Still, you can’t help but return to Rice’s culture when it comes to what sets the school apart. “Every time I came on campus, I felt really welcomed,” says Jasmine Richard, a 2016 graduate and member of Poets&Quants’ MBAs to Watch, when discussing what drew her to Rice. “Everyone, the admissions team and current students, seemed excited about having me join the school. It’s a really small program. People support each other.” This outgoing, passionate, and supportive culture starts all the way at the top, adds newly arrived Dean Peter Rodriguez who had been a key player at UVA’s Darden School. “We place great value on being attentive, responsive and kind to everyone we touch. We know that if we keep our focus on how we treat our students even before they’re our students, good things will always follow.”

University of Chicago Booth School of Business

University of Chicago (Booth): Booth…an emerging MBA program? Aren’t they really the establishment?
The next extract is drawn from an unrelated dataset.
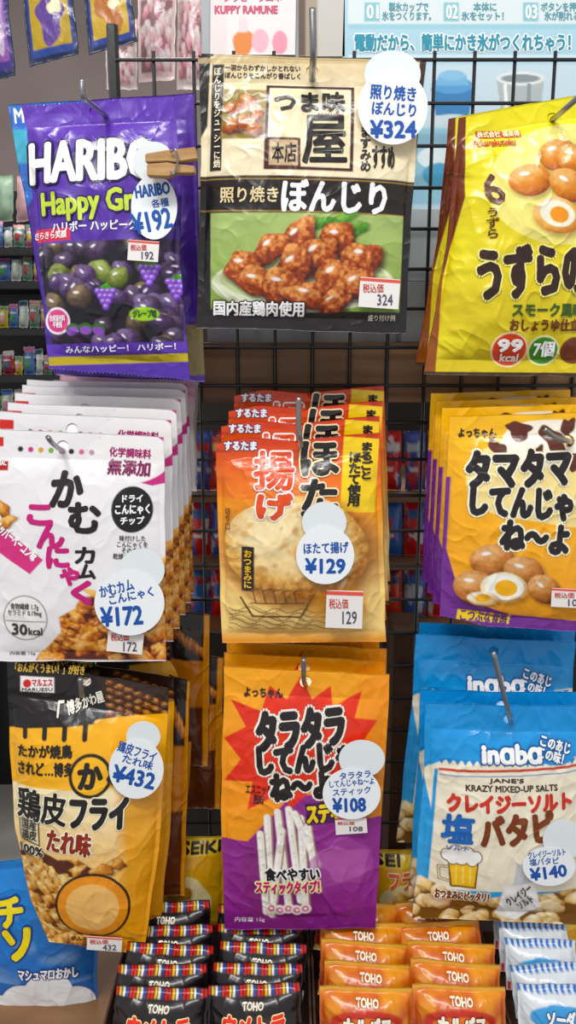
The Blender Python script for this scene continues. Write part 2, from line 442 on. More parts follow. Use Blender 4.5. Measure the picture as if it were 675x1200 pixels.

They are…to an extent. In 2016, the program made news on several fronts. Par for the course, Booth again ranked #1 in The Economist ranking, notching its standard high scores in delivering stellar personal development, educational experience, and new career opportunities. However, Chicago also tied Stanford for the honor of being runner up to Harvard in the March U.S. News rankings, thanks (in part) to their usual 97% placement rate. In addition, Booth remained the darling of recruiters, with survey scores that placed them 2nd in U.S. News and 3rd in Bloomberg Businessweek.

Does this mean a changing of the guard is at hand? Should we now talk about the “Big Four?” That’s decidedly mixed. Among the five major rankings (Poets&Quants, U.S. News, Financial Times, Bloomberg Businessweek, and The Economist), Booth does rank higher than Wharton in all but the Financial Times. A year earlier, Booth had pulled ahead of Wharton in Poets&Quants, The Economist, and Bloomberg Businessweek. Looking ahead, however, the see-saw between the schools favors Wharton on quantifiable inputs and outputs. In the 2018 class, Wharton held the advantage in GMAT scores, applications, and percentage of women. 2016 Wharton grads also pulled down $3,000 more in total starting pay on average than their Booth counterparts, with Wharton’s enviable 98.2% three-month employment rate encroaching on Booth’s traditional strength. That said, Booth has typically bested Wharton on qualitative survey data (such as recruiter sentiments).

Alas, there is a wild card at play here. Booth Dean Sunil Kumar departed over the summer to become the senior vice president of academic affairs at John Hopkins University. With any transition, you have the great question: Will the school lose its slow and steady momentum during the process…or will new leadership spark an intellectual renaissance and take Booth to the next level? Stayed tuned on this one. There’s precedent on both ends and it’s going to make for a fascinating study.